Another major upcoming change is a new partnership with Etilize and their huge product content database.

“Their catalogue is mammoth,” Foxall said. “They have built a matrix which creates a price book item, and will save you hours of copying and pasting.

The Etilize partnership will replace a long-standing one with Quotewerks.

“Quotewerks has been a good partner of ours,” Foxall told the partner audience at the event. “They wanted to come here to the event, and we let them know we were building this, which is why they are not here. We will be switching over from Quotewerks. I almost feel bad about this, but switching off of this and onto Etilize is the whole point.”

Numbers can be manually changed if a user is getting special pricing. Foxall said the beta for this might begin by early December.

Etilize will be available as a part of the Tigerpaw One subscription-based system the company is now encouraging users to move to. Users on the traditional concurrent licensing system can purchase it as an add-on.

Another thing partners can expect to see early next year is timer service evening process performance improvements.

“These are important for the big guys to stop downtime,” Foxall said.

Foxall also solicited feedback from the partner audience about changes further down the line they would like to see. Assessing opinion from these kinds of forums is always perilous – some people always sit on their hands. However, a proposal to allow users to create quotes for recurring services drew robust cheers.

“You can’t quote that cleanly today,” Foxall told the audience. “We would change this so it becomes a recurring service, not a work order.”

Foxall said Tigerpaw is well aware that it has to give partners the tools – and the incents – to move forward in a changing marketplace and diversify their businesses.

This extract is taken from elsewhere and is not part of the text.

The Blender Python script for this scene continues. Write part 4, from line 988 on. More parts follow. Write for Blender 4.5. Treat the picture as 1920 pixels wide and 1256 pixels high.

“The term ‘own the network’ has become more important today than it has ever been,” he said. “Everything is becoming an endpoint on a network. Everything is absolutely becoming converged. The voice guys have all got into IP. Very few guys are just voice any more. The threats to partners, whether voice or IP, are addressed by owning that converged network. If you pick one kind of service to provide, and think you can do that forever, you will get buried.

“Supporting convergence is our strong point,” Foxall stressed. “No one can do inventory like us. That’s very important in converged business. Even though only one partner put their hand up when I asked who was in managed print today – that’s the future. Our guys need to have the tools and knowledge to be competitive with that.”